Professor James Ford '04, secretary of the Wertheim Research Fellowship Committee on Industrial Relations, has announced that applications for that fellowship must be handed in to him at Emerson Hall, Cambridge, before April 15. The award is open to all in the University who wish to enter the competition. The holder of this fellowship will be appointed not earlier than May 15 and will receive $3,600 in ten installments with an additional $750 for research expenses.
Must Have Practical Benefit
The purpose of the Wertheim Fellowship is to enable persons who already have expert knowledge of plans for the betterment of industrial relations to pursue research that may be of general benefit in solving problems in this field.

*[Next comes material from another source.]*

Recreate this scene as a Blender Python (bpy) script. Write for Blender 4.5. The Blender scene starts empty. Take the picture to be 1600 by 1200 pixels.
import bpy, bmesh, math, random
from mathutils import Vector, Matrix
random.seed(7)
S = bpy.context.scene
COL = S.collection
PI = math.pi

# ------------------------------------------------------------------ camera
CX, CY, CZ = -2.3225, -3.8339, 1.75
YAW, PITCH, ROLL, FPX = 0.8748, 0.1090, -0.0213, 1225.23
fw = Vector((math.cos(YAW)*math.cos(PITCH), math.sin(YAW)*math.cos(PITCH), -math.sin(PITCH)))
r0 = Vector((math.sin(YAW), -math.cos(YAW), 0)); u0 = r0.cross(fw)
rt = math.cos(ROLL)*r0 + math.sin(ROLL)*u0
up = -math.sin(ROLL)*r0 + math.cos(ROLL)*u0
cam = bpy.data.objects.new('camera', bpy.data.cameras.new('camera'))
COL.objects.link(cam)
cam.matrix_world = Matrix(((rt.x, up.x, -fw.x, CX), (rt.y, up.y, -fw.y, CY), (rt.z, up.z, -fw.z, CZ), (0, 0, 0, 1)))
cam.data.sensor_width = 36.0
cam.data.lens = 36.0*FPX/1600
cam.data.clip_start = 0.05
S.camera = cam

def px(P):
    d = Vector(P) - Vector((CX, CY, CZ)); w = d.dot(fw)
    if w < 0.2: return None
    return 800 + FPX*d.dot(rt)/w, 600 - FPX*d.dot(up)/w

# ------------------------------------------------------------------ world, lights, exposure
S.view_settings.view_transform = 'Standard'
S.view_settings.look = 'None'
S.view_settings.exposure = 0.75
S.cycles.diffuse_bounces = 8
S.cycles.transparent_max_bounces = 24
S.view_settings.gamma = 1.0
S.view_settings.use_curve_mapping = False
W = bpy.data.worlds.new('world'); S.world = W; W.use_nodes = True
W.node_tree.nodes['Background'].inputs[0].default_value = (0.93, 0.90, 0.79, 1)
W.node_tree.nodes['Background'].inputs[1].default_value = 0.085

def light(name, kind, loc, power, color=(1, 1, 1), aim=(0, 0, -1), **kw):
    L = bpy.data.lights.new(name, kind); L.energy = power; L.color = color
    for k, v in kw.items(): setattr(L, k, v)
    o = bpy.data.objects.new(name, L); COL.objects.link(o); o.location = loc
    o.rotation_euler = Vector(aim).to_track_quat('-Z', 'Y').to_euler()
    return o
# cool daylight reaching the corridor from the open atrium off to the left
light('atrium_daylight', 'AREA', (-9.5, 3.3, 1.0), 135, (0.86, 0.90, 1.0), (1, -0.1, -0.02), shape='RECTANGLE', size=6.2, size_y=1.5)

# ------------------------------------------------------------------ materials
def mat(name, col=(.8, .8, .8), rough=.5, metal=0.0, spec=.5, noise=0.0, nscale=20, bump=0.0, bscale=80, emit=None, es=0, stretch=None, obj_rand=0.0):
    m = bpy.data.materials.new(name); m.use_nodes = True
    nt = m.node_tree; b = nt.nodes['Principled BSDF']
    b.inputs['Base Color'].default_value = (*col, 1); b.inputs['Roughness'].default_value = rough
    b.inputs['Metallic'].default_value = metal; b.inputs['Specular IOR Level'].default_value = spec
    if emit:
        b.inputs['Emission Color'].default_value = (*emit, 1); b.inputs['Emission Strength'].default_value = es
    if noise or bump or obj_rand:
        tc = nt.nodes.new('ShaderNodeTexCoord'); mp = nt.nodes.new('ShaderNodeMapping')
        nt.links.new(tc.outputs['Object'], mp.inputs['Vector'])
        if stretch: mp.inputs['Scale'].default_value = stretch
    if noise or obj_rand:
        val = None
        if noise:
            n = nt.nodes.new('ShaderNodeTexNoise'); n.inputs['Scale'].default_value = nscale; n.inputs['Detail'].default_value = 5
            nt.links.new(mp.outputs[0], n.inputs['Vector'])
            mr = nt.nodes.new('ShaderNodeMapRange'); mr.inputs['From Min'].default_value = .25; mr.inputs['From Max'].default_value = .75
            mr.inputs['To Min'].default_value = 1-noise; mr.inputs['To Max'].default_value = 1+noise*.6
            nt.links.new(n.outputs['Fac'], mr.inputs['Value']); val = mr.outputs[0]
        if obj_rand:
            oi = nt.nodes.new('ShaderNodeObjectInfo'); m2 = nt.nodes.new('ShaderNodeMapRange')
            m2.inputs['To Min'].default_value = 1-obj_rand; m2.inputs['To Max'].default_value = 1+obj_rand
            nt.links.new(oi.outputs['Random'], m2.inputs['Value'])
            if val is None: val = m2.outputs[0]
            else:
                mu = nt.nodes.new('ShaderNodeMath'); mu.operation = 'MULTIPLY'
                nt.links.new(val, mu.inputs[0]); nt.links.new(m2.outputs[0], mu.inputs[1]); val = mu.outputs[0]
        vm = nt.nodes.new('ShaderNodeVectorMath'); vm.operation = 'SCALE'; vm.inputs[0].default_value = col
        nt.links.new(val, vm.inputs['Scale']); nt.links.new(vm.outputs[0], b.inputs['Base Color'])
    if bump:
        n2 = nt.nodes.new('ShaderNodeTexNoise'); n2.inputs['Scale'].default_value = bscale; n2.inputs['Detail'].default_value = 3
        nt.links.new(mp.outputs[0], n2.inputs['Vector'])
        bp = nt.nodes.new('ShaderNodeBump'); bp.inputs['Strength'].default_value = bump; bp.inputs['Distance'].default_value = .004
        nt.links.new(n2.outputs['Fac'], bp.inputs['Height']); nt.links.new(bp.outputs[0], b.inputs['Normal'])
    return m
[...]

A university degree is not requisite for application; however it is not intended that the Fellowship shall be used to enable students to complete their education.
The Fellowship was founded in 1923 by the gift of $100,000 from the family of the late Jacob Emanuel Wertheim '96 for the support of original research in the field of industrial cooperation. The award will be made by the President and Fellows of Harvard University on the recommendation of the Committee, and the Committee has the right to take the initiative in seeking out candidates.
Any subject within the stated field will be accepted and the holder, who need not be in residence although registered at the University, must report periodically to the Committee concerning the progress of his research. This research must be original, and the data must be secured chiefly at first hand. The Committee will especially welcome plans for the investigation of particular industries or groups of industries, and of specific methods of industrial cooperation. It will also consider plans for systematic surveys of the field as a whole or of an important portion of it.
The present holder, who is William Haber of Madison, Wis., a graduate of the University of Wisconsin, is now working upon "Labor Relations in the Building Industry."